-- BEGIN DATA LINES --

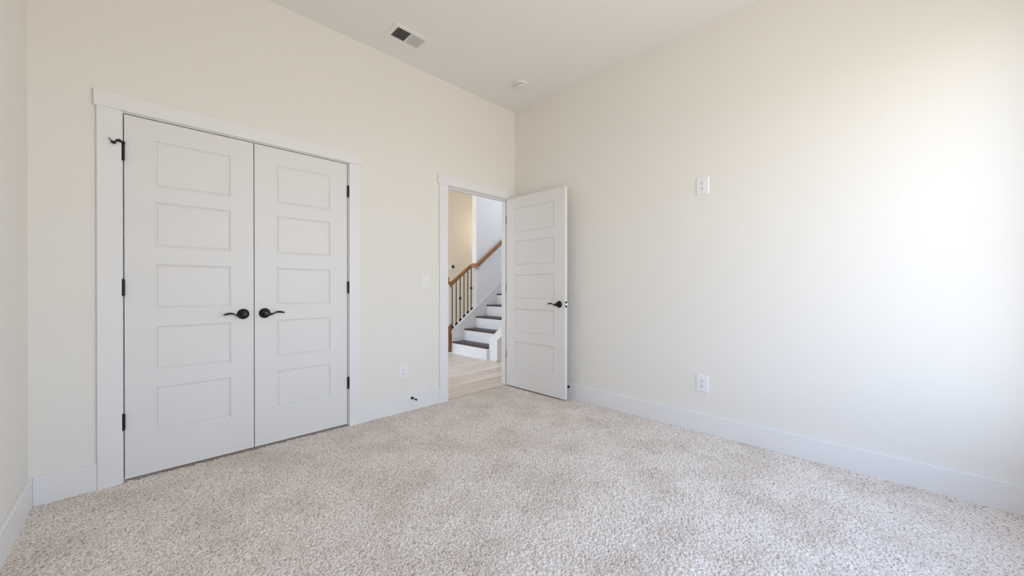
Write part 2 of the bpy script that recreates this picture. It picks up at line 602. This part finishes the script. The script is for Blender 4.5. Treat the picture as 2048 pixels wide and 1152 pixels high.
def door_leaf_bm(w, z0, z1, t, px0, px1, rows):
    """moulded five panel slab; local x 0..w, front at y=0, back at y=t, raised field panels on both faces"""
    bm = bmesh.new()
    def face_side(yf, sgn):
        # sgn -1: face looks to -y, depth goes +y
        def V(x, z, d):
            return bm.verts.new((x, yf - sgn * d, z))
        def quad(x0, x1, za, zb):
            bm.faces.new((V(x0, za, 0), V(x1, za, 0), V(x1, zb, 0), V(x0, zb, 0)))
        quad(0, px0, z0, z1)
        quad(px1, w, z0, z1)
        zt = z1
        for (a, b) in rows:
            quad(px0, px1, a, zt)
            zt = b
        quad(px0, px1, z0, zt)
        for (a, b) in rows:
            prof = [(0, 0), (.0022, .0050), (.0095, .0088), (.0120, .0088), (.0140, .0040), (.0175, .0030)]
            loops = []
            for ins, d in prof:
                loops.append([V(px0 + ins, b + ins, d), V(px1 - ins, b + ins, d), V(px1 - ins, a - ins, d), V(px0 + ins, a - ins, d)])
            for A, B in zip(loops[:-1], loops[1:]):
                for k in range(4):
                    bm.faces.new((A[k], A[(k + 1) % 4], B[(k + 1) % 4], B[k]))
            bm.faces.new(loops[-1])
    face_side(0.0, -1)
    face_side(t, 1)
    e = [bm.verts.new(p) for p in ((0, 0, z0), (w, 0, z0), (w, t, z0), (0, t, z0), (0, 0, z1), (w, 0, z1), (w, t, z1), (0, t, z1))]
    for f in ((0, 1, 2, 3), (4, 5, 6, 7), (0, 3, 7, 4), (1, 2, 6, 5)):
        bm.faces.new([e[i] for i in f])
    bmesh.ops.remove_doubles(bm, verts=list(bm.verts), dist=0.0002)
    bmesh.ops.recalc_face_normals(bm, faces=list(bm.faces))
    return bm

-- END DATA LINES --

Repeat the listing in full and exactly. Do not include any images.

### FINISHED EXERCISE
Write part 2 of the bpy script that recreates this picture. It picks up at line 602. This part finishes the script. The script is for Blender 4.5. Treat the picture as 2048 pixels wide and 1152 pixels high.
def door_leaf_bm(w, z0, z1, t, px0, px1, rows):
    """moulded five panel slab; local x 0..w, front at y=0, back at y=t, raised field panels on both faces"""
    bm = bmesh.new()
    def face_side(yf, sgn):
        # sgn -1: face looks to -y, depth goes +y
        def V(x, z, d):
            return bm.verts.new((x, yf - sgn * d, z))
        def quad(x0, x1, za, zb):
            bm.faces.new((V(x0, za, 0), V(x1, za, 0), V(x1, zb, 0), V(x0, zb, 0)))
        quad(0, px0, z0, z1)
        quad(px1, w, z0, z1)
        zt = z1
        for (a, b) in rows:
            quad(px0, px1, a, zt)
            zt = b
        quad(px0, px1, z0, zt)
        for (a, b) in rows:
            prof = [(0, 0), (.0022, .0050), (.0095, .0088), (.0120, .0088), (.0140, .0040), (.0175, .0030)]
            loops = []
            for ins, d in prof:
                loops.append([V(px0 + ins, b + ins, d), V(px1 - ins, b + ins, d), V(px1 - ins, a - ins, d), V(px0 + ins, a - ins, d)])
            for A, B in zip(loops[:-1], loops[1:]):
                for k in range(4):
                    bm.faces.new((A[k], A[(k + 1) % 4], B[(k + 1) % 4], B[k]))
            bm.faces.new(loops[-1])
    face_side(0.0, -1)
    face_side(t, 1)
    e = [bm.verts.new(p) for p in ((0, 0, z0), (w, 0, z0), (w, t, z0), (0, t, z0), (0, 0, z1), (w, 0, z1), (w, t, z1), (0, t, z1))]
    for f in ((0, 1, 2, 3), (4, 5, 6, 7), (0, 3, 7, 4), (1, 2, 6, 5)):
        bm.faces.new([e[i] for i in f])
    bmesh.ops.remove_doubles(bm, verts=list(bm.verts), dist=0.0002)
    bmesh.ops.recalc_face_normals(bm, faces=list(bm.faces))
    return bm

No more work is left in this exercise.